«Современные записки» Книга XXIX - Гиппиус Зинаида Николаевна


Зинаида Гиппиус

«Современные записки» Книга XXIX

Нелегкое бремя выпало на долю «Современных Записок». Быть единственным на свете русским «общественно-политическим и литературным журналом», свободным, но издающимся не на родине, в сложный исторический момент,  положение столь трудное и ответственное (кстати, оно и без прецедента), что подходить к журналу с критикой следует очень осторожно. В самом деле, есть же мера сил человеческих. Думаю, если бы руководители этого дела были сплошь гениями, то и они безупречно с задачей не справились бы; а, пожалуй, у гениев и вовсе ничего бы не вышло.

Но критик не всегда критикует для критики. Порою это не суд, а помощь; ибо взгляд со стороны действительно может стать помощью. Как часто удивляли и огорчали меня писательские самолюбия! Ведь если критик предается суду ради суда  надо только оставить его без внимания; если он ошибается  надо разъяснить ошибку, а нет  опять пройти мимо; если же, во взгляде со стороны, есть кое-какая правда,  почему ею не воспользоваться? Впрочем, вопрос критики слишком важен, им следует заняться отдельно. Возвращаюсь к 29 книге «Совр. Записок».

Книга очень приятная в некоторых отдельностях. Но, по сравнению с иными из прежних,  очень малоцельная. Я понимаю, что при безмерно ответственном положении журнала, именно цельность его, ощутимое присутствие единого связующего духа, определенный лик,  есть то, что наиболее трудно достигается.
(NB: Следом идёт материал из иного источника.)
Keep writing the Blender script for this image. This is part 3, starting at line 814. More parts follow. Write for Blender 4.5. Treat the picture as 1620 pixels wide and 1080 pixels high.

Однако ценность единства, хотя бы приближения к нему, слишком важна. Всякий раз, когда начинает чувствоваться в журнале устремленность к этой общесвязанности,  хочется его особенно приветствовать. И, напротив, уступки внешнему напору, расширение журнала в ущерб углублению, уклон в эклектизм (такой понятный!) невольно огорчают. Не хотелось бы, а приходится иногда сказать о «Совр. Записках», о их (пусть вынужденной) широте, приблизительно то же, что говорит в этой книге Степун о «Пути»: он отмечает, как следствие чрезмерной широты, притупленность конкретного острия. Получается «размашистость» и та «категория вообще», которая и делает лик журнала неуловимым.

Говоря о книге 29-й, в частях приятной, я и начну с этих самодовлеющих отдельностей.

Для оценки некоторых литературных вещей данного номера мне хочется воспользоваться статьей Муратова (там же помещенной)  «Искусство прозы». Статья эта, довольно парадоксальная, в выводах спорная и не вполне стройная, имеет, однако, несколько хороших определений существа художественной прозы. (Между прочим и мысль, что русская литература гораздо более, чем это думают, связана с европейской,  очень верная мысль.)

«Русская беллетристика,  говорит Муратов,  не богата ни мыслью, ни воображением и не эти два элемента играют в ней главнейшую роль Гоголь и Достоевский  какие-то гениальные исключения Русская проза скорее пошла в сторону жизненности, проявленной Толстым с едва ли бывалой когда-либо силой».

Об этой «жизненности»,  главной линии, идущей от Толстого,  Муратов говорит и далее, называя ее «редким и самым таинственным литературным даром». Нужно, однако, обладать им в высокой степени, чтобы на одном этом элементе построенная литература оказывалась действительно литературой. Муратов (совершенно ошибочно, на мой взгляд) причисляет к первым после Толстого обладателям этой силы  Горького. «Другие же, менее счастливые от природы, беллетристы принуждены искать выхода в обостренной любви к слову». «В слове, в узоре или музыке слов художественная проза, начавшая утрачивать жизненность и не имея опорных точек ни в мысли, ни в вымысле, стремится обрести новую формальную базу».